Относительно мобильных сетевых буферных зон следовало бы также перечислить ряд персоналий. Однако ярких фигур здесь не так уж и много. Остановимся, пожалуй, лишь на двух. Например, Михаил Пожарский с моноэтническим русским империализмом, апеллирующим к Новгородской Руси, является буферным узлом, связующим национал-оранжизм в стиле Белковского и Голышева с оголтелым национал-сепаратизмом Широпаева и Штепы. В то же время Пожарский связует с только что названными узлами национал-меньшевизм Холмогорова, через которого осуществляется, с одной стороны, связь с неогвельфами Малером и Фроловым, с другой стороны, с Крыловым. Отметим, что прямое совместное выступление неогвельфов и Крылова не представляется возможным в виду их конфессиональной идиосинкразии. При этом буферные узлы мобильны. Они могут ризоматически расползаться в направлении различных трендов, менять свои виртуальные дислокации, однако имплицитно им всегда будет присуща способность к аутосинхронизации. Буферные узлы могут тяготеть к маточной парадигме. То есть они могут сами становиться носителями определенных трендов. Также возможно здесь и движение в противоположную сторону. Например, в определенные периоды Егор Холмогоров представал маточным носителем тренда, в последнее же время он всё более напоминает буферный узел.
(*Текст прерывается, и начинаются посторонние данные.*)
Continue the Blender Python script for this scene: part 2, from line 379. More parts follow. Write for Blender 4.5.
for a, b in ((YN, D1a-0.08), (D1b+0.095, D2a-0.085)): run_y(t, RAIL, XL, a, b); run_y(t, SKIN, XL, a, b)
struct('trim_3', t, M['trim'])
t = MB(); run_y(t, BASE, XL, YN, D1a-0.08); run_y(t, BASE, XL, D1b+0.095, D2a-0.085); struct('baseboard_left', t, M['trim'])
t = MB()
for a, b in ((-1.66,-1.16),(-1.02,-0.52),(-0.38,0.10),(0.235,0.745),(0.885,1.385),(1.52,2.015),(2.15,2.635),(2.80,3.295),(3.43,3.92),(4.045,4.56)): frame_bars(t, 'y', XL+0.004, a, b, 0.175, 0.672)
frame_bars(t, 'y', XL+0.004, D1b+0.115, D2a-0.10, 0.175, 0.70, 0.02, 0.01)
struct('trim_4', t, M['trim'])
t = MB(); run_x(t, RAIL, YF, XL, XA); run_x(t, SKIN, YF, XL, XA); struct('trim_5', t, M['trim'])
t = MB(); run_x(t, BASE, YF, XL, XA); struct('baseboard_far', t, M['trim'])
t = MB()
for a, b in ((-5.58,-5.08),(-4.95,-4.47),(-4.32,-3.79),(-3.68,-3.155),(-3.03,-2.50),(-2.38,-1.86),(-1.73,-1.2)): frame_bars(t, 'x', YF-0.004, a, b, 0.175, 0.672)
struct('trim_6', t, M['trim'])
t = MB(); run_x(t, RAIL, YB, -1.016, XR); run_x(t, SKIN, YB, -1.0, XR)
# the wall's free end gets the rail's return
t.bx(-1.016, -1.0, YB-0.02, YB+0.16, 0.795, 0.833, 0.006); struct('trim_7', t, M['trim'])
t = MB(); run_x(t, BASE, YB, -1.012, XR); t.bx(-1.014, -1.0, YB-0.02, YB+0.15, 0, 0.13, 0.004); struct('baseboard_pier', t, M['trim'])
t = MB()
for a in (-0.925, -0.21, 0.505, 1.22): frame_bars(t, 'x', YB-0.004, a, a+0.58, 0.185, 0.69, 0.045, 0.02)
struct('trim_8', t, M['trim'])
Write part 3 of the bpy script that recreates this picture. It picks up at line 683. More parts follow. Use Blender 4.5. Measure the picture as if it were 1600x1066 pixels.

Наконец, стоило бы сказать, кто из бывших членов Консервативного совещания может оказаться осознанным агентом влияния. На самом деле, проще сказать, кто точно не таков. Скорее всего, это при всей, казалось бы, очевидности, не Крылов (как уже было сказано, он слишком экзотичен в своем религиозном выборе и весьма уязвим относительно своих националистических взглядов, от которых попахивает воспеванием холокоста). Это точно не Малер и Фролов (слишком одиозные фигуры, слишком романтики, вплоть до неадекватности), нужные совершенно для другого, для чего именно было уже сказано. Это даже, скорее всего, не Голышев, движимый, на наш взгляд, исключительно завистью, личной обидой на Дугина и злобой бездарности. Однозначная фигура в этом плане — сам главный «кукловод» — Станислав Белковский. С большой долей вероятности можно было бы здесь также предположить Виктора Милитарева, выписывавшего последние полгода реверансы перед крокодилистами, которые в виду своей почти модернистической неадекватности даже не поняли, чтó именно сулит им заокеанский крокодил. Более сомнительны в качестве агентов влияния Холмогоров, Чадаев, Ремизов и др. Хотя в последнем случае исключать ничего нельзя.
Дав общий очерк сход-развала Консервативного совещания, мы хотели бы указать на некоторые фундаментальные черты сетевых войн в их актуальности. Последнее подозрение относительно сказанного сводится к базисному утверждению нашей философии, согласно которому Бытие обнаруживается. Его последовательное обнаружение, иначе говоря, эпистемологическая дистинкция, заставляет нас со всею серьезностью задаться вопросом: не сказывается ли наше представление, причем провокативным образом, на непосредственном становлении сетевых войн? И если да, то каков этот субъект-провокатор, на чьей он стороне и есть ли вообще в обнаружении Бытия сторона.